Common sources of errors
Check that bounded parameters are within bounds
One common source of problems is if bounded parameters are not within bounds. It is recommended to double-check that all parameters are bounded appropriately. This includes setting appropirate priors in the independent session population model, and using appropriate inverse link functions in the regression population model.
Consider the choice of priors
Inappropriate priors can easily lead to plroblems with inference, either because they make the sampler not able to estimate the posterior, or simply because they lead to extreme parameter values that can cause errors. It is especially important to consider if priors are well-specified when using the default priors in ActionModels, which may not be appropriate for the specific model. Generally, it can be an advantage when debugging to start with very narrow priors to see if that allows the model to run, and then widen the priors from there.
Consider underflow and overflow
Especially when sampling is it possible to get values that cannot be represented in the computer's memory. This can easily happen when values get very close to some bound (e.g. 0 or 1 for probabilities). In this case, a value that should have been close to but not equal to 0 becomes 0, for example. This can easily lead to infinities, NaN values and errors (for example if log-transformations are used). If encountering such errors, it is recommended to check the values of the parameters and observations, and see if underflow is the culprit. If it is, it can be a simple solution to add or subtract a simple epsilon value, or use clamp to ensure that values do not get too close to the bounds. Often, it is also a solution to use more narrow priors.
Consider the choice of autodifferentiation backend
Turing supports multiple autodifferentiation backends, which have different advantages and disadvantages. Some backends can lead to errors or wrong calculations in specific situations. To check whether a problem is related to the autodifferentiation backend, it is recommended to try running the model with a different backend. The ForwardDiff backend is slower but more robust, so users may investigate whether switching to this backend solves the problem. If it does solve the problem, the user may consider reporting the problem to the developers of the backend which gave the error, so that it can be fixed in future versions. For this, it is often necessary to provide a minimal working example that reproduces the error, so that the developers can investigate it. This can be a bit complicated to do, since it involves creating a Turing model from scratch, but if help is needed, the ActionModels developers can assist with this. See the Turing ADTest testsuite for examples of where the different backends might fail.

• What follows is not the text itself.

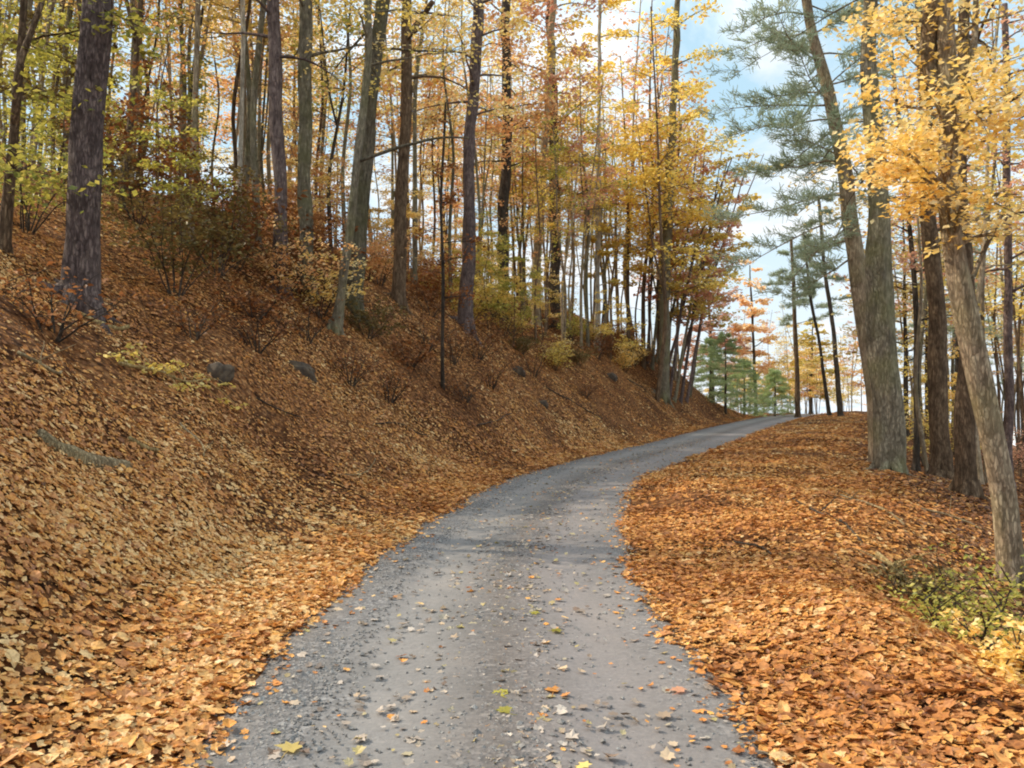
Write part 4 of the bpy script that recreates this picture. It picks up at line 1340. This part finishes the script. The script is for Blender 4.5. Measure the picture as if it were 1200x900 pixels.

Check that gradients can be calculated
It can sometimes be the case that gradients cannot be calculated for the parameters. This can happen for various reasons, including the priors being ill specified. The following code command can be used to extract the gradient and logdensity, given a model, an autodiff backend, and some specified parameter values. It cna be convenient to use parameter values that are one sample from the prior, as below.
#Sample a single set of parameter values from the prior
params = DynamicPPL.VarInfo(model)[:]
#Calculate the logdensity and gradient
LogDensityProblems.logdensity_and_gradient(
LogDensityFunction(model; adtype = ad_type),
params,
)Matrix mutation
One point which can cause issues with some autodiff backends is matrix mutation, especially on multivariate states or parameters. The same operation can often be implemented without matrix mutation; it is recommended to test whether this can solve any problems.